Information shown:
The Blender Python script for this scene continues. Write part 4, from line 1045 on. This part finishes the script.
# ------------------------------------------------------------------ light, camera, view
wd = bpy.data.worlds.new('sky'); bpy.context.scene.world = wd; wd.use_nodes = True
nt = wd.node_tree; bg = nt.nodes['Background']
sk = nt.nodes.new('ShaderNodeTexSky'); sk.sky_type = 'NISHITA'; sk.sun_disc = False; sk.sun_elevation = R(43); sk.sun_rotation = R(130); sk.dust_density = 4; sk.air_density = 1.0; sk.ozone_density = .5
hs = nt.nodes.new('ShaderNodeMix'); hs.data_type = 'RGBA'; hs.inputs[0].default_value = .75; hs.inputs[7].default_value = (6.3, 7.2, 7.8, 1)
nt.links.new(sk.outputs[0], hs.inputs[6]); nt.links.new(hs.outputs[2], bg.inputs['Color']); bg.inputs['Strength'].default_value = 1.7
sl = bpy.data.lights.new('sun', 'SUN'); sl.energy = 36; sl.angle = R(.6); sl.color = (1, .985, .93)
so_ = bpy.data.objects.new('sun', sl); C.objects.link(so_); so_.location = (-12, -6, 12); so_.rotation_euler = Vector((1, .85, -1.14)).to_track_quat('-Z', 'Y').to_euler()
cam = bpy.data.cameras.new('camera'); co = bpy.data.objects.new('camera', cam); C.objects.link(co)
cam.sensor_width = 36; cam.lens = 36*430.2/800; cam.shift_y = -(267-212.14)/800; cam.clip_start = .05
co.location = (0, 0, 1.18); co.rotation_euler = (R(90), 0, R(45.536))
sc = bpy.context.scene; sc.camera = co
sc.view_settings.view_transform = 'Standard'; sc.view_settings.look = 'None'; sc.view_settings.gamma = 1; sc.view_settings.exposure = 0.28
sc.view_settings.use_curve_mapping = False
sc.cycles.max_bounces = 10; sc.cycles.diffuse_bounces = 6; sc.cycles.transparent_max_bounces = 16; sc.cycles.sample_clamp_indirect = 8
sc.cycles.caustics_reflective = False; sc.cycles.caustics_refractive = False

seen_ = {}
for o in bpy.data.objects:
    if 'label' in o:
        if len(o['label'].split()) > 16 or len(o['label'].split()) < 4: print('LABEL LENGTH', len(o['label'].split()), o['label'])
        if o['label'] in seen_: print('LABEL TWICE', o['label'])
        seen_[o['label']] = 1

Requirements:
Return all of the data precisely as it appears.

Task answer:
The Blender Python script for this scene continues. Write part 4, from line 1045 on. This part finishes the script.
# ------------------------------------------------------------------ light, camera, view
wd = bpy.data.worlds.new('sky'); bpy.context.scene.world = wd; wd.use_nodes = True
nt = wd.node_tree; bg = nt.nodes['Background']
sk = nt.nodes.new('ShaderNodeTexSky'); sk.sky_type = 'NISHITA'; sk.sun_disc = False; sk.sun_elevation = R(43); sk.sun_rotation = R(130); sk.dust_density = 4; sk.air_density = 1.0; sk.ozone_density = .5
hs = nt.nodes.new('ShaderNodeMix'); hs.data_type = 'RGBA'; hs.inputs[0].default_value = .75; hs.inputs[7].default_value = (6.3, 7.2, 7.8, 1)
nt.links.new(sk.outputs[0], hs.inputs[6]); nt.links.new(hs.outputs[2], bg.inputs['Color']); bg.inputs['Strength'].default_value = 1.7
sl = bpy.data.lights.new('sun', 'SUN'); sl.energy = 36; sl.angle = R(.6); sl.color = (1, .985, .93)
so_ = bpy.data.objects.new('sun', sl); C.objects.link(so_); so_.location = (-12, -6, 12); so_.rotation_euler = Vector((1, .85, -1.14)).to_track_quat('-Z', 'Y').to_euler()
cam = bpy.data.cameras.new('camera'); co = bpy.data.objects.new('camera', cam); C.objects.link(co)
cam.sensor_width = 36; cam.lens = 36*430.2/800; cam.shift_y = -(267-212.14)/800; cam.clip_start = .05
co.location = (0, 0, 1.18); co.rotation_euler = (R(90), 0, R(45.536))
sc = bpy.context.scene; sc.camera = co
sc.view_settings.view_transform = 'Standard'; sc.view_settings.look = 'None'; sc.view_settings.gamma = 1; sc.view_settings.exposure = 0.28
sc.view_settings.use_curve_mapping = False
sc.cycles.max_bounces = 10; sc.cycles.diffuse_bounces = 6; sc.cycles.transparent_max_bounces = 16; sc.cycles.sample_clamp_indirect = 8
sc.cycles.caustics_reflective = False; sc.cycles.caustics_refractive = False

seen_ = {}
for o in bpy.data.objects:
    if 'label' in o:
        if len(o['label'].split()) > 16 or len(o['label'].split()) < 4: print('LABEL LENGTH', len(o['label'].split()), o['label'])
        if o['label'] in seen_: print('LABEL TWICE', o['label'])
        seen_[o['label']] = 1